From time to time, I like to hunt down what the Your Parents demographic thinks about our little hobby. Yes, we’re taking over the world, but there are still people who don’t understand who we are and what we do. It’s good to look in from the outside, gives one some perspective. Here is an open letter to Your Parents about game ratings and what they mean. This is what non-gamers think. Check it out. ExploreCarroll has the story.
Ratings are important. They’re not really designed to tell you what’s in a game, that’s arbitrary. What ratings do is act as a shield against government censorship, protecting us from the horrifying spectre of games being sanitized with the same brush as network TV. Think about that for a while, and be afraid.

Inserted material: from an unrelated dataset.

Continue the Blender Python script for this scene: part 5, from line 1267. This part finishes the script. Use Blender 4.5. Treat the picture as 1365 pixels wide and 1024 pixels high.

I don’t see video games as even potentially “contain[ing] as much graphic media today as the Internet, television and film … combined.” For example, video games may have echos of Goatse but they don’t have Goatse (and it’s not surprising that film also has that.)
Video game ratings do really give a fair idea of what’s in a game. They’re a collusion between the industry and developers to provide fair example of what a game might contain.
The article behind the link is really boring and very tame. It says literally nothing about ratings and tries to make a commentary about parenting instead. In fact, the author is entirely sanguine about ratings, at least more so than parenting.
I cannot say the parenting advise is that good either. It fails to take into account the culture of gaming or even the underlying predisposition to playing games. It doesn’t seem to account for the capability of teenage children to fully differentiate fantasy and reality. We’ve seen it over and over in these repeated studies and stories that demonstrate the foolish mythology of video games and violence — the best ethnographic data ever is those teens who freak out at actual gunfire (city kids) but enjoy MW3.
I think part of the reason is gamer kids are common, gamer parents not so much.
As a result, the cultural context of games is lost between these generations; although that’s rapidly changing.